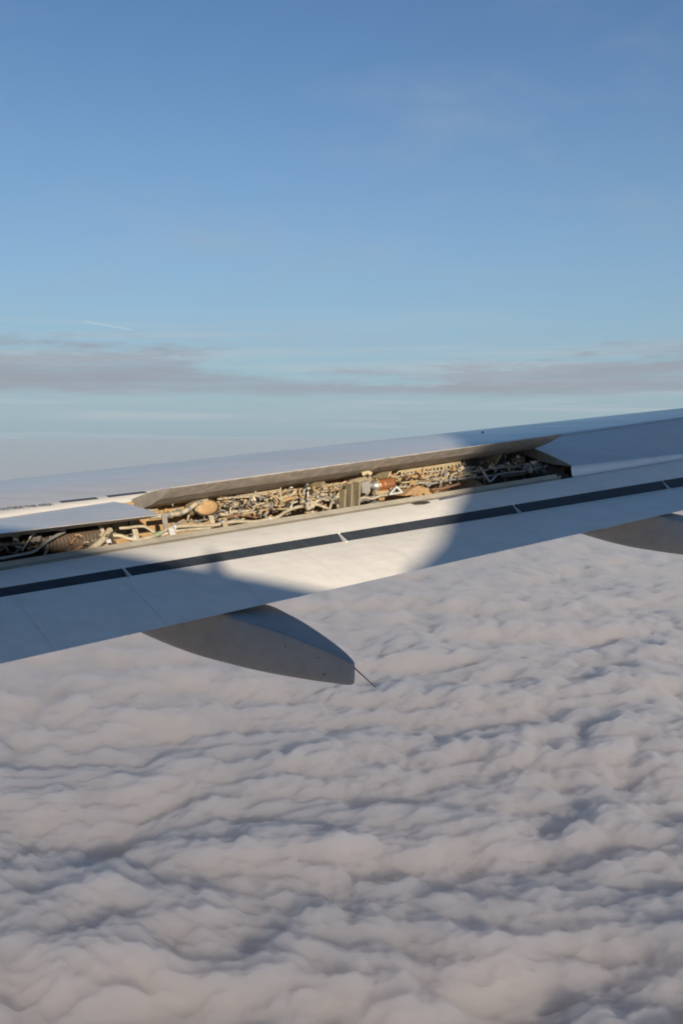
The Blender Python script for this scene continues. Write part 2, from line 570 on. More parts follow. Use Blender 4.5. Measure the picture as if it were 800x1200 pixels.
def strip(s0, s1):
    rows = []
    for s in frange(s0, s1, 8):
        (ca, za), (cf, zf) = GROOVE_AFT(s), GROOVE_FWD(s)
        rows.append([w(s, ca + .004, za - .022), w(s, ca + .006, za - .007), w(s, (ca + cf) / 2, (za + zf) / 2 - .004),
                     w(s, cf - .006, zf - .003), w(s, cf + .001, zf - .0005)])
    mb = MB(); mb.grid(rows, 0, False)
    for r in (rows[0], rows[-1]): mb.add(r, [tuple(range(5))])
    mb.build("seal_strip", M['seal'], flap)
for a, b in zip([S0 + .05] + marks, marks + [S1 - .05]):
    strip(a + .010, b - .010)
for s in marks:
    (ca, za), (cf, zf) = GROOVE_AFT(s), GROOVE_FWD(s)
    mb = MB()
    q = [w(s - .008, ca - .02, za + .003), w(s + .008, ca - .02, za + .003), w(s + .008, cf + .016, zf + .004), w(s - .008, cf + .016, zf + .004)]
    mb.plate(q, (0, 0, -.02)); mb.build("strap", M['strap'], flap)

M['joint'] = worn("panel_joint", (.74, .70, .62), (.62, .585, .51), .5, 9, .6)
for k, s in enumerate(frange(-2.2, 12, 24)):
    (ca, za) = GROOVE_AFT(s); P = []
    for t in frange(.04, .97, 7): P.append((ca * t, flap_z(s, ca * t) + .012 * 4 * t * (1 - t) + .0012))
    mb = MB(); mb.grid([[w(s - .0022, c, z) for c, z in P], [w(s + .0022, c, z) for c, z in P]], 0, False)
    mb.build("panel_joint", M['joint'], flap)
fast = MB()
for s in frange(-2.4, 9, 230):
    for base, off in ((GROOVE_AFT, -.03), (GROOVE_FWD, .03)):
        c = base(s)[0] + off; t = c / GROOVE_AFT(s)[0]
        z = flap_z(s, c) + (.012 * 4 * t * (1 - t) if t < 1 else .0012) + .0012
        fast.add([w(s + .004 * math.cos(a), c + .004 * math.sin(a), z) for a in [math.pi / 3 * q for q in range(6)]], [tuple(range(6))])
o = fast.build("fasteners", M['joint'], flap); o['kind'] = 'stuff'

# dark rubbed patch and pale metal strip near the flap lip
def patch(pts, m, name, f, lo, hi, lift=.004, th=.006):
    P = []
    for px, py in pts:
        s_, c_, _ = scz(hit(px, py, f, lo, hi)); P.append(w(s_, c_, f(s_, c_) + lift))
    mb = MB(); mb.plate(P, (0, 0, -th)); mb.build(name, m, flap)
lipz = lambda s, c: flap_z(s, c) + .004
patch([(482, 590), (490, 588), (500, 587.6), (504, 589), (497, 591.3), (486, 591.6)], M['dark'], "rub_patch", lipz, .4, 1.0)
patch([(514, 584.6), (545, 578.6), (545.5, 580.8), (515, 586.6)], M['bare'], "edge_strip", lipz, .4, 1.0)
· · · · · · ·
▸ GIVEN PROBLEM:
Every line from the top of the material above through the line with "mb.plate(q, (0, 0, -.02));" should be duplicated exactly, please; leave out the pictures.

▸ EXPECTED OUTPUT:
The Blender Python script for this scene continues. Write part 2, from line 570 on. More parts follow. Use Blender 4.5. Measure the picture as if it were 800x1200 pixels.
def strip(s0, s1):
    rows = []
    for s in frange(s0, s1, 8):
        (ca, za), (cf, zf) = GROOVE_AFT(s), GROOVE_FWD(s)
        rows.append([w(s, ca + .004, za - .022), w(s, ca + .006, za - .007), w(s, (ca + cf) / 2, (za + zf) / 2 - .004),
                     w(s, cf - .006, zf - .003), w(s, cf + .001, zf - .0005)])
    mb = MB(); mb.grid(rows, 0, False)
    for r in (rows[0], rows[-1]): mb.add(r, [tuple(range(5))])
    mb.build("seal_strip", M['seal'], flap)
for a, b in zip([S0 + .05] + marks, marks + [S1 - .05]):
    strip(a + .010, b - .010)
for s in marks:
    (ca, za), (cf, zf) = GROOVE_AFT(s), GROOVE_FWD(s)
    mb = MB()
    q = [w(s - .008, ca - .02, za + .003), w(s + .008, ca - .02, za + .003), w(s + .008, cf + .016, zf + .004), w(s - .008, cf + .016, zf + .004)]
    mb.plate(q, (0, 0, -.02)); mb.build("strap", M['strap'], flap)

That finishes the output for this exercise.